OpenSSL Gets Cryptography Gift From Sun
Kataire writes "C|Net posted this story about how Sun Microsystems' has donated 'elliptic curve' encryption technology, (developed by Whitfield Diffie of Diffie-Hellman public key fame) to the OpenSSL project. This potentially means better encryption for lighter-weight systems such as PDAs."
Has anybody noticed a trend lately of large corporations or companies making offers to the public source movements.

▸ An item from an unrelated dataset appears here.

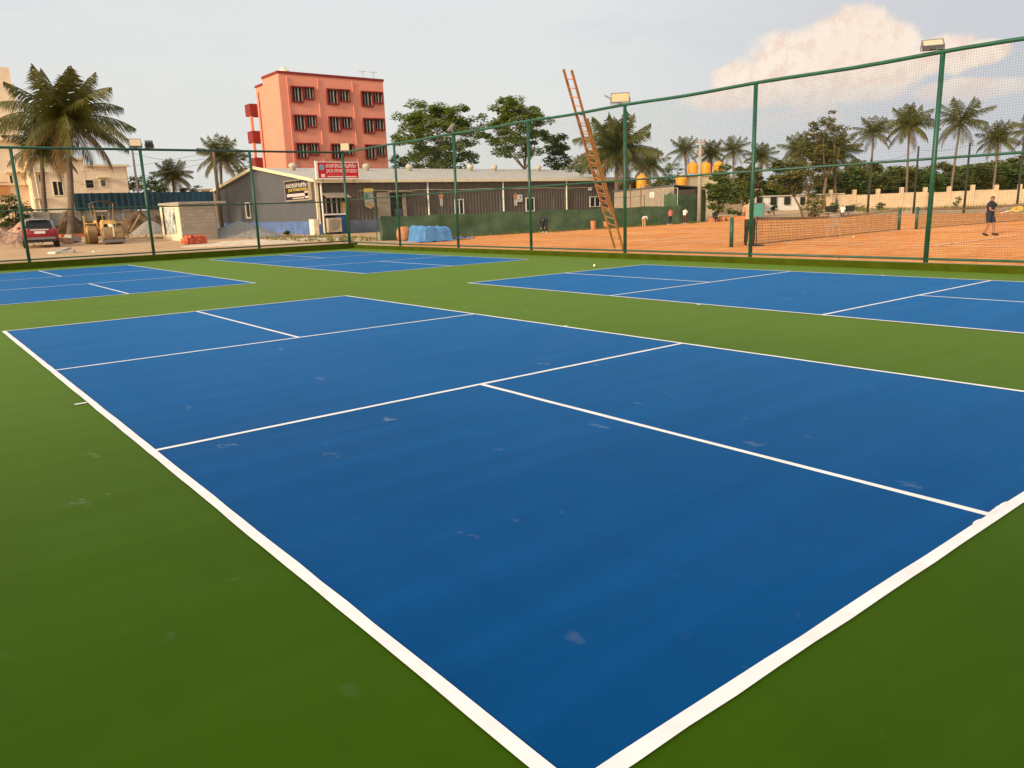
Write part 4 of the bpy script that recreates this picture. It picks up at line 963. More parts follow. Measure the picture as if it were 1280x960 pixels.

Is this a play between them for notice, or are they finally starting to figure out that it's better to play nice with open source than fight against it?
If strong encrypted money tokens were to be implemented on a wide scale for, say, Palm PocketPC, Zaurus, and maybe a special purpose StrongARM device, you could expect to see a cheap widespread secure electronic payment mechanism that you can use for micropayments.
Aside from the novelty of buying lunch with your PDA, this could be the next step towards truly secure electronic transfers. You can say goodbye to corporate privacy violations when you can pay for your online goods with secure anonymous electronic cash.
Imagine paying your peers in a P2P system for MP3s/OGGs/whatever. Providing fat bandwidth for P2P would be a potential money-maker, not merely a labor of love. Throw in an anonymizing protocol and you're selling MP3 bandwidth online securely and untraceably; the RIAA couldn't shut you down, because there'd be no way to figure out who you were.
That's the power of widespread strong crypto, especially in small devices.
When I moderate, I only use "-1, Overrated". That way, I never get meta-moderated!